▶ [MATERIAL PROVIDED]
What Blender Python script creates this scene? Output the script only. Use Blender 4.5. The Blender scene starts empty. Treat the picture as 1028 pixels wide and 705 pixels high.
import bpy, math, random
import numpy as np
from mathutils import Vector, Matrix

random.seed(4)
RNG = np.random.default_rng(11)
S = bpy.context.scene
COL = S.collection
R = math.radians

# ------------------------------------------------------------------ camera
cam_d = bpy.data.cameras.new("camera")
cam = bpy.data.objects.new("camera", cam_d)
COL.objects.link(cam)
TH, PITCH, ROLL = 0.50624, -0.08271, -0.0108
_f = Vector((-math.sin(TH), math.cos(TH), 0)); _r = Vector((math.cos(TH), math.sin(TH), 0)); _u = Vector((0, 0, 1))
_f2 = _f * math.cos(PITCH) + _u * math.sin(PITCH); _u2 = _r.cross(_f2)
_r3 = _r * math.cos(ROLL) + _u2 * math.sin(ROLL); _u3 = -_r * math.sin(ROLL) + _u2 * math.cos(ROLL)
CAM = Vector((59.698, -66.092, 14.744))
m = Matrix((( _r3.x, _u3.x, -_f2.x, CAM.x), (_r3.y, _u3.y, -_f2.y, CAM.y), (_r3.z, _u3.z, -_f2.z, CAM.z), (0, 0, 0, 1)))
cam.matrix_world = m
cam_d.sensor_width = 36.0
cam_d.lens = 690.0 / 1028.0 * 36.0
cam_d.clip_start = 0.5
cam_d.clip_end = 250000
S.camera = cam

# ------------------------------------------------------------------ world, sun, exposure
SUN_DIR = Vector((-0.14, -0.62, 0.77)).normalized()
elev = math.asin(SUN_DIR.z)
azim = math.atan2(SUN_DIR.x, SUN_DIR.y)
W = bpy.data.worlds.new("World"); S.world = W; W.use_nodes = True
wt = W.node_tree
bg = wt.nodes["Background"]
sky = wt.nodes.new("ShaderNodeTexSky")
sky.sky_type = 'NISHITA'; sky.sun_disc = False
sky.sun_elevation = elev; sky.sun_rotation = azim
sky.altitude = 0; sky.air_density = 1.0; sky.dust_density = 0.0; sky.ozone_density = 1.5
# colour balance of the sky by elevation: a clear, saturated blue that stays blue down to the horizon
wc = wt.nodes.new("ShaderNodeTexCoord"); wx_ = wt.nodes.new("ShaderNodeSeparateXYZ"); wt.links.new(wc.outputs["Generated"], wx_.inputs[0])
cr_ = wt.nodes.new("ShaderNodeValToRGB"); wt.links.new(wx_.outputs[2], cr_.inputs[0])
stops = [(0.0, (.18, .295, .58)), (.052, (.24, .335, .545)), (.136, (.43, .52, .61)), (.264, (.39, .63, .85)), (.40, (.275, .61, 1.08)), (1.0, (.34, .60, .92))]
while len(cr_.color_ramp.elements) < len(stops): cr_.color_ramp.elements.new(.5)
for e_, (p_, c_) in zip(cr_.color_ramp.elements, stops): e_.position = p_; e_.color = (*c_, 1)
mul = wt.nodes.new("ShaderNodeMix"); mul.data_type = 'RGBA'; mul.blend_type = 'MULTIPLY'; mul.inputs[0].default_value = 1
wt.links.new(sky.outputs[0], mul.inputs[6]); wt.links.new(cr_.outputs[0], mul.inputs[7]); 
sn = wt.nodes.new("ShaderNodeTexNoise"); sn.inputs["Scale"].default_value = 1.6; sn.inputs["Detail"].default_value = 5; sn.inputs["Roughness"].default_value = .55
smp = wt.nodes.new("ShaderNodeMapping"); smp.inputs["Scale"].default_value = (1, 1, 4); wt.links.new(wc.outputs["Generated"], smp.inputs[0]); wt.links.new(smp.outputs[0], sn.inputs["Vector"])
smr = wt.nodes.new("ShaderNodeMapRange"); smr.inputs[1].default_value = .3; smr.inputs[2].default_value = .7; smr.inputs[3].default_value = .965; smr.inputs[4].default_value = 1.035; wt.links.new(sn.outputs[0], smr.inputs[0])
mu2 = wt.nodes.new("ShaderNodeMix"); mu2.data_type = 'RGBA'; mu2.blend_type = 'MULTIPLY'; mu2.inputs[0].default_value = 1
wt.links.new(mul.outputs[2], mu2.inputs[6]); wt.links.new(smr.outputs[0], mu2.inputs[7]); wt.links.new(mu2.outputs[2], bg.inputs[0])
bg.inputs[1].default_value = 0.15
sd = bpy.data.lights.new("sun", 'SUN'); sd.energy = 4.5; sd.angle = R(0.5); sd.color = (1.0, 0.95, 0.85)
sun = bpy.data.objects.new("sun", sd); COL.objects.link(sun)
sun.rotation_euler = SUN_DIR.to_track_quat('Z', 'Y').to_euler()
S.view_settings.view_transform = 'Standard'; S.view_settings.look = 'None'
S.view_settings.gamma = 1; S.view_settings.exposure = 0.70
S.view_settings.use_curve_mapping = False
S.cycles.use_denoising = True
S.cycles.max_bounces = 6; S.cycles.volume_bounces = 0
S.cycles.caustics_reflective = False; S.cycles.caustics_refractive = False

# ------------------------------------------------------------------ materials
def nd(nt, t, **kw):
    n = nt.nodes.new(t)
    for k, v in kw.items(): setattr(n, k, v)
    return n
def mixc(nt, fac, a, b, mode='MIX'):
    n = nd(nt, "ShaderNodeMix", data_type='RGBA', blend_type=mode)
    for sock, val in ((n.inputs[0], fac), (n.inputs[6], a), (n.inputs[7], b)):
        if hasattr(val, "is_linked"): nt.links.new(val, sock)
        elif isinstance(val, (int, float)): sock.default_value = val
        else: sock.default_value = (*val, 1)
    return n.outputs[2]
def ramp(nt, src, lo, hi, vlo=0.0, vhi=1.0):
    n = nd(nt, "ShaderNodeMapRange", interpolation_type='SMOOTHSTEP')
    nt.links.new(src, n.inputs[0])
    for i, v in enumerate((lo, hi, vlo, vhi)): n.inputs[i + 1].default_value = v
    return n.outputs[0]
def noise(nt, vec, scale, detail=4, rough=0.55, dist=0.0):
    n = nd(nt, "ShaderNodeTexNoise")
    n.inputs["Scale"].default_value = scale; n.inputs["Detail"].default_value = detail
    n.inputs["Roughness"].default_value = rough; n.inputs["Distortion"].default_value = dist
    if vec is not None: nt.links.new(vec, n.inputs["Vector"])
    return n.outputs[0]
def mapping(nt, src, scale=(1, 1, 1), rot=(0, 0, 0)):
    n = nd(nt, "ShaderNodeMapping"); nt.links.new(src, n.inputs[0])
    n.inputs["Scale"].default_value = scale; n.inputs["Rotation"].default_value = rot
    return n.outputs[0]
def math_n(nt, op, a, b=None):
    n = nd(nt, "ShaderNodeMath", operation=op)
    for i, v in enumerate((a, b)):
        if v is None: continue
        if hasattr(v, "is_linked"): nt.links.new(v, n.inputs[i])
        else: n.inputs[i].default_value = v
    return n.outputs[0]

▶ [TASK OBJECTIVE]
Determine how many lines of the material include the string "scene". Output only that count.

▶ [EXERCISE RESPONSE]
2